Sonuç: Güney Kafkasya Yeni Dünya Düzeninin Test Alanı
Yeni dünya düzeni, tek bir hegemonun belirleyici olduğu, kuralları önceden tanımlanmış ve merkez–çevre ayrımının net biçimde çizildiği bir yapıdan uzaklaşmaktadır. Bunun yerine, güç dağılımının parçalandığı, bölgesel aktörlerin inisiyatif alanlarının genişlediği ve bağlantısallık üzerinden tanımlanan çok katmanlı bir rekabet düzeni ortaya çıkmaktadır. Bu dönüşüm, yalnızca küresel büyük güçleri değil; onların kesişim alanlarında yer alan stratejik bölgeleri de yeniden değerli kılmaktadır. Güney Kafkasya ve özellikle Azerbaycan, bu nedenle yeni dünya düzeninin yükselen jeopolitik merkezlerinden biri haline gelmiştir.
Azerbaycan, bu yeni jeopolitik tabloda yalnızca enerji kaynaklarına sahip bir ülke değil; bu kaynakları küresel pazarlara güvenilir biçimde ulaştırabilen, kriz dönemlerinde öngörülebilir bir ortak olarak hareket edebilen ve askerî kapasitesini diplomatik ve ekonomik araçlarla destekleyebilen bir devlet yapısına ulaşmıştır. Güney Gaz Koridoru ve Orta Koridor üzerindeki rolü, Azerbaycan’ı yeni dünya düzeninde “istikrar üreten” ve “denge kuran” aktörlerden biri haline getirmektedir.
Güney Kafkasya’nın yükselişi, bölgenin artık büyük güçlerin nüfuz mücadelesine sahne olan pasif bir alan olmaktan çıkmasıyla yakından ilişkilidir. Azerbaycan’ın Türkiye ile kurduğu stratejik ortaklık, esnek ittifaklar ve çok yönlü diplomasi anlayışıyla bölgesel denge üretme kapasitesini artırmıştır.
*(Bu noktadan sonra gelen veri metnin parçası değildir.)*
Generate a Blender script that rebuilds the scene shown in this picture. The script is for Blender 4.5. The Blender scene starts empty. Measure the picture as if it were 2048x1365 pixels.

Bu durum, Güney Kafkasya’yı küresel siyasetin periferisinden merkezine doğru taşımaktadır.
Sonuç olarak, Güney Kafkasya’nın ve Azerbaycan’ın yeni dünya düzenindeki önemi tek bir faktöre indirgenemez. Bu önem; askerî kapasite ile diplomatik esneklik, enerji kaynakları ile ulaştırma ağları ve bölgesel işbirliği ile küresel rekabet arasında kurulan dengeden doğmaktadır. Güney Kafkasya, bu dengeler doğru yönetildiği ölçüde, tarihsel olarak alışık olduğu çatışma coğrafyası kimliğini geride bırakarak, yeni dünya düzeninin bağlantı, geçiş ve denge alanlarından biri haline gelecektir.